Die Managerin empfiehlt den Versorgungswerken Maßnahmen, mit deren Umsetzung der verwaltete Immobilienbestand zum Erreichen des 1,5-Grad-Ziels des Pariser Klimaschutzabkommens beiträgt. Dazu braucht es Grundlagen. „Wir sind gerade dabei, die Energie-, Emissions- und Verbrauchsdaten unserer direkten und indirekten Bestände zu erheben.“ Die Daten gehen dann an die Assetmanager, die damit den energetischen Ist-Zustand der Objekte errechnen und daraus abgeleitet mögliche Sanierungsmaßnahmen vorschlagen sollen.

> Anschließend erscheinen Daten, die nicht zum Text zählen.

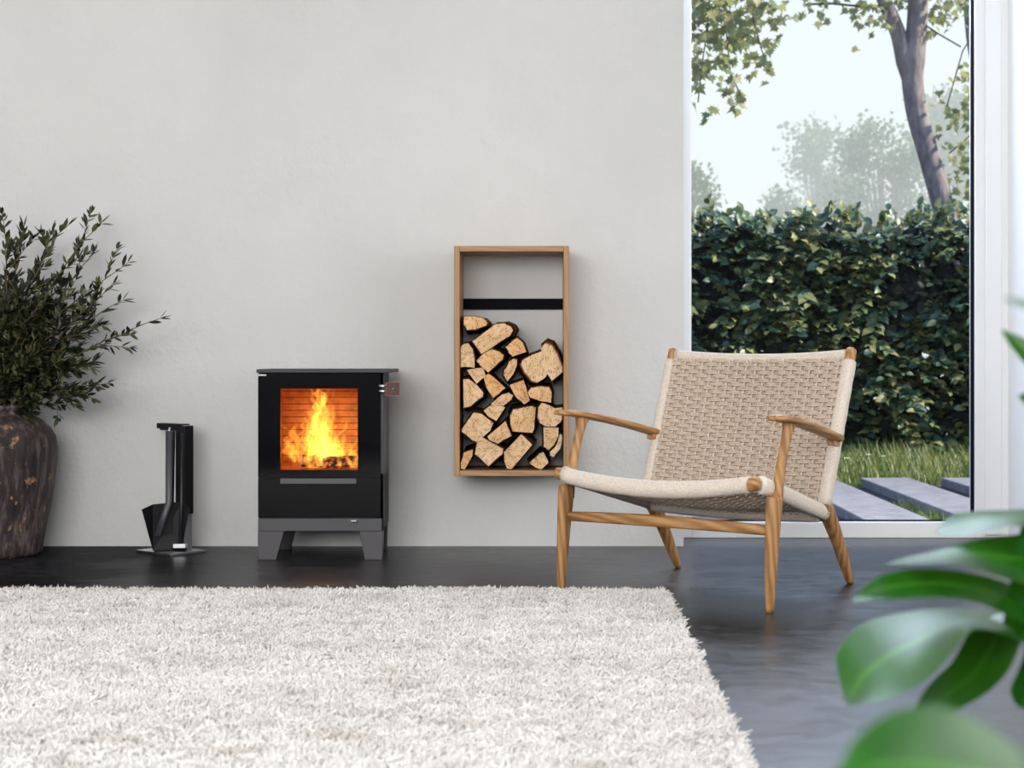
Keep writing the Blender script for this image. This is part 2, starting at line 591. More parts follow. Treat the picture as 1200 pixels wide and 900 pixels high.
# ------------------------------------------------------------------ stove
def stove():
    Y0 = 5.168
    cx = -.739
    st = empty('wood_stove', 'black steel wood-burning stove with glass door and a fire lit inside', 'stove', (cx, Y0, 0))
    hw = .205
    zb, zt = .094, .612
    D = .31
    wx0, wx1 = (328.5 - VPX) / 358 - cx, (419.2 - VPX) / 358 - cx     # window opening in the door
    wz0, wz1 = CAM_H + (VPY - 550.7) / 358, CAM_H + (VPY - 455.4) / 358
    # body shell open to the front
    mb = MB()
    bk = .19  # half width at back
    def prism(x0f, x1f, x0b, x1b, z0, z1, y0=.016, y1=D):
        vs = [(x0f, y0, z0), (x1f, y0, z0), (x1b, y1, z0), (x0b, y1, z0), (x0f, y0, z1), (x1f, y0, z1), (x1b, y1, z1), (x0b, y1, z1)]
        mb.add(vs, [(0, 3, 2, 1), (4, 5, 6, 7), (0, 1, 5, 4), (1, 2, 6, 5), (2, 3, 7, 6), (3, 0, 4, 7)], None, 0, False)
    hb = hw - .012
    prism(-hw, -hw + .03, -hb, -hb + .03, zb, zt)
    prism(hw - .03, hw, hb - .03, hb, zb, zt)
    prism(-hw, hw, -hb, hb, zb, wz0 - .012)
    prism(-hw, hw, -hb, hb, wz1 + .012, zt)
    mb.box((-hb, D - .06, zb), (hb, D, zt))
    mb.build('body', 'stove_grey_steel', st, bevel=.002)
    # firebox lining with grooves
    mb = MB()
    yb = .235
    nb = 13
    hgt = (wz1 - wz0 + .02) / nb
    for k in range(nb):
        z0 = wz0 - .01 + k * hgt
        mb.box((-hw + .03, yb, z0), (hw - .03, yb + .012, z0 + hgt - .0021))
    mb.box((-hw + .03, yb + .008, wz0 - .01), (hw - .03, yb + .015, wz1 + .01), 1)
    for s in (-1, 1):
        xw = -hw + .03 if s < 0 else hw - .042
        mb.box((xw, .016, wz0 - .01), (xw + .012, yb, wz1 + .01))
    mb.box((-hw + .03, .016, wz0 - .012), (hw - .03, yb, wz0 - .002))
    mb.box((-hw + .03, .016, wz1 + .002), (hw - .03, yb, wz1 + .012))
    mb.build('firebrick_lining', ['vermiculite', 'groove_shade'], st)
    # top plate
    MB().box((-hw - .004, -.004, zt), (hw + .022, D + .004, zt + .012)).build('top_plate', 'stove_steel', st, bevel=.002)
    # small chrome badge under the top plate
    MB().box((-hw + .002, -.004, zt - .010), (-hw + .028, 0, zt - .005)).build('badge', 'chrome', st)
    # door: black glass frame with clear viewing window
    dz0, dz1 = CAM_H + (VPY - 606.5) / 358, zt - .002
    dx0, dx1 = -hw + .001, hw - .008
    door = empty('door', loc=(0, 0, 0)); door.parent = st
    split = CAM_H + (VPY - 559.6) / 358
    mb = MB()
    mb.box((dx0, 0, split), (wx0, .015, dz1))
    mb.box((wx1, 0, split), (dx1, .015, dz1))
    mb.box((wx0, 0, wz1), (wx1, .015, dz1))
    mb.box((wx0, 0, split), (wx1, .015, wz0))
    mb.build('glass_frame', 'black_glass', door)
    MB().add([(wx0, .007, wz0), (wx1, .007, wz0), (wx1, .007, wz1), (wx0, .007, wz1)], [(0, 1, 2, 3)], None, 0, False).build('viewing_glass', 'window_glass', door)
    MB().box((dx0, 0, dz0), (dx1, .015, split - .0015)).build('lower_glass', 'black_glass', door)
    MB().box((wx0, -.0015, split - .020), (wx1 - .005, .0, split - .003)).build('pull_lip', 'lip_grey', door)
    # handle: two chrome studs and a leather square
    hd = empty('handle'); hd.parent = st
    hz = CAM_H + (VPY - 455.5) / 358
    for dz in (-.0085, .0085):
        MB().tube([(hw - .012, -.004, hz + dz), (hw + .0125, -.004, hz + dz)], .0058, 16).build('stud', 'chrome', hd)
    MB().box((hw + .012, -.013, hz - .021), (hw + .055, .007, hz + .021)).build('leather_grip', 'leather', hd, bevel=.003)
    mb = MB()
    x0, x1, z0, z1 = hw + .012, hw + .055, hz - .021, hz + .021
    mb.tube([(x0, -.0135, z0), (x1, -.0135, z0), (x1, -.0135, z1), (x0, -.0135, z1), (x0, -.0135, z0)], .0013, 6)
    mb.build('grip_edging', 'leather_edge', hd)
    MB().box((x0 + .018, -.0145, hz - .0012), (x0 + .024, -.0128, hz + .0012)).build('rivet', 'chrome', hd)
    # base strip and air lever
    MB().box((-hw + .001, -.002, zb), (hw - .004, .016, dz0 - .003)).build('base_strip', 'stove_grey_steel', st, bevel=.0015)
    lz = CAM_H + (VPY - 610.5) / 358
    lx = (415 - VPX) / 358 - cx
    MB().box((lx - .010, -.016, lz - .003), (lx + .010, 0, lz + .003)).build('air_lever', 'chrome', st, bevel=.002)
    # legs: tapered plates
    def leg(s, y0, y1):
        a, b, c = hw, hw - .078, hw - .060
        if y0 > .1:
            a -= .014
        m = MB()
        if s < 0:
            pts = [(-a, zb), (-a, 0), (-c, 0), (-b + .008, zb)]
        else:
            pts = [(b, zb), (c, 0), (a - .003, 0), (a, zb)]
        vs = [(x, y0, z) for x, z in pts] + [(x, y1, z) for x, z in pts]
        m.add(vs, [(0, 1, 2, 3), (7, 6, 5, 4), (0, 4, 5, 1), (1, 5, 6, 2), (2, 6, 7, 3), (3, 7, 4, 0)], None, 0, False)
        return m
    for s in (-1, 1):
        leg(s, .0, .035).build('leg', 'stove_grey_steel', st, bevel=.0015)
        leg(s, D - .04, D - .01).build('leg', 'stove_steel', st, bevel=.0015)
    # logs burning on the grate
    fy = Y0 + .12
    specs = [((-.072, -.045, .020), (.052, -.012, .012), .022, 'pale-ended log burning at the left of the stove fire'),
             ((-.03, .03, .014), (.085, .02, .014), .020, 'charred log glowing behind the others inside the stove'),
             ((.0, -.055, .013), (.11, -.03, .02), .019, 'glowing log burning at the right of the stove fire')]
    for a, b, r, lab in specs:
        lg = empty('burning_log', lab, 'log', (cx, fy, wz0), group='logs burning in the stove')
        A, B = Vector(a) + Vector((0, 0, .006)), Vector(b) + Vector((0, 0, .006))
        pts = [A.lerp(B, k / 6) + Vector((0, 0, random.uniform(-.002, .002))) for k in range(7)]
        MB().tube(pts, [r * random.uniform(.85, 1.1) for _ in pts], 10).build('charred_wood', 'ember_wood', lg)
        d = (A - B).normalized()
        MB().tube([A + d * .001, A + d * .003], [r * .9, r * .8], 10).build('cut_end', 'ash_end', lg)
    # flames
    fire = empty('fire', 'bright yellow flames rising from logs behind the stove window', 'fire', (cx, fy, wz0 + .01))
    rnd = random.Random(5)

    def ribbon(x0, y0, z0, dx, h, w, ph, amp, twist=0.0):
        mb = MB()
        n, m = 22, 4
        rows = []
        for i in range(n + 1):
            v = i / n
            x = x0 + dx * v ** 1.2 + amp * math.sin(ph + v * 7.5) * v ** .8 + .35 * amp * math.sin(ph * 2.1 + v * 17) * v
            y = y0 + .012 * math.sin(ph * 1.7 + v * 5)
            z = z0 + h * v
            ww = 1.65 * w * (.35 + 1.25 * v ** .55 * 1.0) * (1 - v) ** .75 * (1 + .28 * math.sin(ph * 3 + v * 11)) + .0006
            a = twist * math.sin(ph + v * 4)
            rows.append([(x + ww * (k / m * 2 - 1) * math.cos(a), y + ww * (k / m * 2 - 1) * math.sin(a), z) for k in range(m + 1)])
        vs = [p for r_ in rows for p in r_]
        fs, uv = [], []
        for i in range(n):
            for k in range(m):
                fs.append((i * (m + 1) + k, i * (m + 1) + k + 1, (i + 1) * (m + 1) + k + 1, (i + 1) * (m + 1) + k))
                uv.append([(k / m, i / n), ((k + 1) / m, i / n), ((k + 1) / m, (i + 1) / n), (k / m, (i + 1) / n)])
        mb.add(vs, fs, uv)
        o = mb.build('flame', 'flame', fire)
        o.visible_shadow = True
    # main column leaning: base near x -.02, top near x -.005
    U = rnd.uniform
    for k in range(10):
        ribbon(U(-.065, .025), U(-.085, .03), U(-.012, .02), U(-.01, .03), U(.14, .20), U(.018, .034), U(0, 6), .014, .5)
    for k in range(8):
        ribbon(U(-.045, .0), U(-.03, .03), .07 + U(0, .05), U(-.01, .035), U(.13, .165), U(.009, .018), U(0, 6), .017, .7)
    for k in range(6):
        ribbon(U(-.07, .05), U(-.06, .03), .03 + U(0, .06), U(-.02, .03), U(.08, .12), U(.006, .012), U(0, 6), .02, .7)
    for k in range(5):
        ribbon(U(-.035, -.005), U(-.03, .0), .17 + U(0, .03), U(-.02, .03), U(.06, .075), U(.006, .010), U(0, 6), .016, .7)
    for k in range(8):
        ribbon(U(-.105, -.04), U(-.08, .03), U(-.005, .05), U(-.035, .012), U(.07, .14), U(.010, .020), U(0, 6), .017, .5)
    for k in range(8):
        ribbon(U(.0, .06), U(-.05, .03), U(0, .02), U(-.04, .0), U(.07, .13), U(.012, .024), U(0, 6), .010, .5)
    for k in range(11):
        ribbon(U(.055, .118), U(-.085, .02), U(-.012, .01), U(-.03, .01), U(.05, .115), U(.006, .014), U(0, 6), .014, .5)
    # light given off by the fire
    ld = bpy.data.lights.new('fire_light', 'POINT')
    ld.color = (1.0, .42, .08); ld.energy = .42; ld.shadow_soft_size = .03
    lo = bpy.data.objects.new('fire_light', ld)
    COL.objects.link(lo)
    lo.location = (cx - .02, fy - .03, wz0 + .12)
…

VGV setzt auf Climate Tech Right°

Auf diesem Weg setzt Nitschke auf die Unterstützung des Frankfurter Climate Techs Right°. Das 2016 gegründete Softwareunternehmen errechnet mit Hilfe des von ihm kreierten Modells „X-Degree Compatibility (XDC)“ die Klimawirkung eines Unternehmens, einer Immobilie, eines Finanzportfolios oder einer Staatsanleihe ausgedrückt in Grad Celsius. „Wir können auf Basis von ein paar Daten, die uns der Eigentümer zur Verfügung stellen muss, berechnen: Wenn die Welt dieselbe Klimaperformance hätte wie diese Immobilie, dann würde sie sich um x Grad bis zum Ende des Jahrhunderts erwärmen“, sagt Hannah Helmke – Mitgründerin und Geschäftsführerin von Right°. Dieser Wert dient dann als Grundlage für die Analyse von Dekarbonisierungsstrategien, mit deren Hilfe das Objekt bzw. Portfolio 1,5-Grad-konform gemacht werden kann. Helmke betont, dass es um den kumulierten Energieverbrauch über die Zeit geht. „Der Energieverbrauch muss so reduziert werden, dass er zum Emissionsbudget, das für das Erreichen des 1,5-Grad-Ziels noch vorhanden ist, passt.“

Wir arbeiten mit Fachleuten aus dem Energie- und dem technischen Gebäudebereich zusammen, die Net-Zero-Fahrpläne aufstellen.

Hannah Helmke, Right°

Bisher setzen allerdings noch nicht alle Assetmanager, die für die Versorgungswerke zum Einsatz kommen, die Right°-Software ein. „Wir versuchen Assetmanager zu überzeugen, mit der Software zu arbeiten“, sagt Nitschke. „Inzwischen nutzen rund 80% die Software.“ Sie hofft, dass bis zum dritten Quartal 2023 alle Ergebnisse vorliegen. Die verschiedenen Dekarbonisierungsszenarien werden auch monetär bewertet. Bei den konkreten Sanierungsmaßnahmen für die einzelnen Gebäude setzt Right° auf Netzwerkpartner. „Wir arbeiten mit Fachleuten aus dem Energie- und dem technischen Gebäudebereich zusammen, die Net-Zero-Fahrpläne aufstellen“, sagt Helmke. „Die geben wir dann in unsere Software ein, um zu sehen, auf welche Gradzahl die dann kommen.“

ESG hat Budget-Konkurrenz

Mit Hilfe der Software lässt sich bestimmen, ob mit den Plänen das 1,5-Grad-Ziel erreicht werden kann. Außerdem geht es um die ökonomisch optimale Reihenfolge der Maßnahmen. Letztlich muss der Eigentümer entscheiden, welches Budget er dem Assetmanager für die Umsetzung der ESG-Strategie zur Verfügung stellen will. Dabei stehen ESG-Maßnahmen immer in Konkurrenz zu anderen Maßnahmen, die ebenfalls im Budget abgebildet werden müssen – wie Mieterausbauten, laufende Bewirtschaftungsthemen oder auch Fremdkapital-Nachfinanzierungen. Eine gute Dekarbonisierungsstrategie sollte wirksam, aber auch überzeugend für alle Stakeholder sein – nicht zuletzt für den Regulator, der solche Strategien verlangt und sie auch prüft.